Someone, however, apparently took that exploding bullet idea to heart. The next attempt was the OICW, the Objective Infantry Combat Weapon, a combined rifle and (semi) smart, fairly flat shooting, 20mm grenade launcher. This effort, while not reaching the previous attempt’s stated goal of 100% improvement in the rifle, still managed to chop the length of the rifle barrel down to something that even an M4 could sneer at, while allowing for the launching an utterly and preposterously inadequate 20mm grenade, albeit with great accuracy.

On the other hand, OICW did at least manage a more that 200% increase… in the weight… before being killed… after spending… well… nobody seems willing to admit what was spent. One suspects that the sunk and lost cost of OICW was just staggering, beyond belief.

And you know what’s really scary there?
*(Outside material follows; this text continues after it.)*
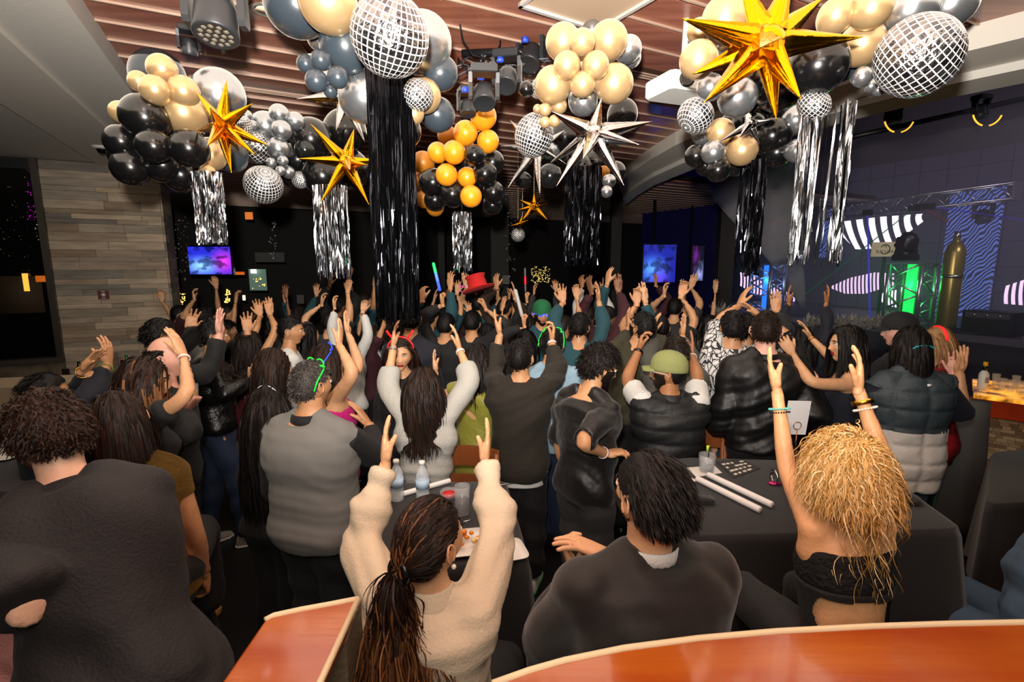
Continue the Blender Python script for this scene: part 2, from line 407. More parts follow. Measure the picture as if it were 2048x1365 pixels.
cluster('large overhead cluster of charcoal, cream and silver balloons around the biggest mirror ball', 1.95, [
 ('d', 592, 8, 62, .1), ('d', 690, 92, 50, .12), ('g', 655, 2, 58, -.05), ('d', 642, 120, 20, 0), ('d', 633, 162, 22, .0), ('d', 676, 155, 21, -.03),
 ('d', 612, 128, 18, .06), ('d', 661, 182, 14, .05), ('s', 728, 195, 50, .25), ('s', 846, 85, 57, .22), ('d', 882, 146, 34, .3), ('d', 876, 230, 34, .4),
 ('g', 848, 192, 34, .25), ('g', 828, 228, 20, .2), ('k', 806, 262, 36, .5), ('s', 640, 75, 26, .3), ('d', 730, 120, 40, .35), ('s', 770, 150, 45, .4)])
cluster('orange gold and black balloon cluster hanging near the middle of the room', 3.3, [
 ('o', 967, 233, 26, 0), ('o', 931, 266, 24, 0), ('o', 976, 283, 22, .02), ('o', 875, 305, 20, .03), ('o', 908, 305, 23, -.03), ('o', 893, 350, 22, 0),
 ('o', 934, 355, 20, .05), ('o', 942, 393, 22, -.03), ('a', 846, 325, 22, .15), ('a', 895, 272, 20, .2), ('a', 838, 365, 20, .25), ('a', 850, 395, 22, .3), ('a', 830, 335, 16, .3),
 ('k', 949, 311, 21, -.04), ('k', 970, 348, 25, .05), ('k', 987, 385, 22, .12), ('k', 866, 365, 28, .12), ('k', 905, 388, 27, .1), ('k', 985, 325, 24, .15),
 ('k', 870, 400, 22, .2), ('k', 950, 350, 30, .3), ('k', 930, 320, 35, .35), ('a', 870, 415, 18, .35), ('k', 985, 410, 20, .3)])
cluster('champagne balloon ball above the big silver star', 2.25, [
 ('g', 1126, 84, 35, .05), ('g', 1217, 82, 38, .05), ('g', 1164, 85, 26, -.08), ('g', 1134, 131, 27, -.1), ('g', 1191, 131, 27, -.1), ('g', 1106, 171, 37, 0),
 ('g', 1228, 168, 38, 0), ('g', 1165, 169, 25, -.08), ('s', 1166, 203, 29, .08), ('s', 1257, 98, 26, .15), ('s', 1262, 115, 20, .25), ('s', 1184, 64, 22, .2),
 ('g', 1090, 220, 13, .0), ('g', 1118, 212, 16, .05), ('g', 1090, 245, 11, -.02), ('g', 1109, 242, 12, -.02), ('g', 1075, 218, 9, .1), ('k', 1052, 178, 15, .3), ('g', 1166, 120, 40, .25)])
cluster('black and silver balloons low behind the silver stars', 3.4, [
 ('k', 1130, 275, 32, .1), ('k', 1245, 228, 30, .0), ('k', 1110, 315, 26, .2), ('n', 1100, 352, 24, -.1), ('s', 1213, 384, 12, 0), ('s', 1218, 363, 14, .1),
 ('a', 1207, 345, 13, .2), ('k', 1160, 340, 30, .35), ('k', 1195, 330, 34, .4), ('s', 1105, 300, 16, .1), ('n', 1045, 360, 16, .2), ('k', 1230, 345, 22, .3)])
cluster('champagne, silver and black cluster behind the large gold star', 2.0, [
 ('g', 1397, 120, 37, 0), ('g', 1398, 62, 24, .12), ('g', 1450, 38, 45, .05), ('g', 1672, 32, 34, 0), ('g', 1743, 18, 38, -.05), ('g', 1724, 88, 42, .08),
 ('s', 1822, 18, 48, .05), ('s', 1905, 8, 44, .1), ('s', 1450, 95, 28, .15), ('s', 1420, 175, 26, .15), ('s', 1475, 195, 38, .1), ('k', 1636, 132, 56, .05),
 ('k', 1500, 165, 34, .12), ('s', 1724, 154, 19, -.05), ('s', 1742, 172, 13, 0), ('s', 1757, 180, 12, 0), ('d', 1690, 120, 40, .25), ('k', 1560, 170, 50, .3)])
cluster('lower cluster of black, gold and silver balloons right of the projector', 2.6, [
 ('g', 1441, 265, 27, 0), ('g', 1484, 300, 31, .0), ('s', 1408, 268, 24, .1), ('s', 1427, 305, 24, -.02), ('s', 1594, 302, 23, 0), ('s', 1592, 240, 28, .05),
 ('k', 1392, 312, 22, .1), ('k', 1436, 340, 24, 0), ('k', 1500, 210, 17, -.1), ('k', 1510, 245, 18, -.08), ('k', 1545, 272, 36, .1), ('k', 1554, 305, 28, .12),
 ('k', 1412, 330, 22, .2), ('k', 1470, 328, 24, .2), ('n', 1466, 250, 26, .25), ('k', 1530, 210, 26, 0), ('d', 1560, 215, 34, .15), ('k', 1455, 290, 40, .4), ('k', 1500, 275, 18, -.02)])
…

This is scary: The French PAPOP-2 seems to actually do most of what OICW was supposed to, without either castrating the rifle or making it a joke in poor taste, and while tossing a 35mm grenade that is actually pretty lethal, while keeping the weight within something more or less tolerable. That’s right, the French. Savor the taste of that one for a while.

It’s just as well DoD hasn’t hired John C. Wright as a consultant. Forget exploding bullets, they’d be blowing billions on AI bullets smart enough to argue with the shooter over the windage.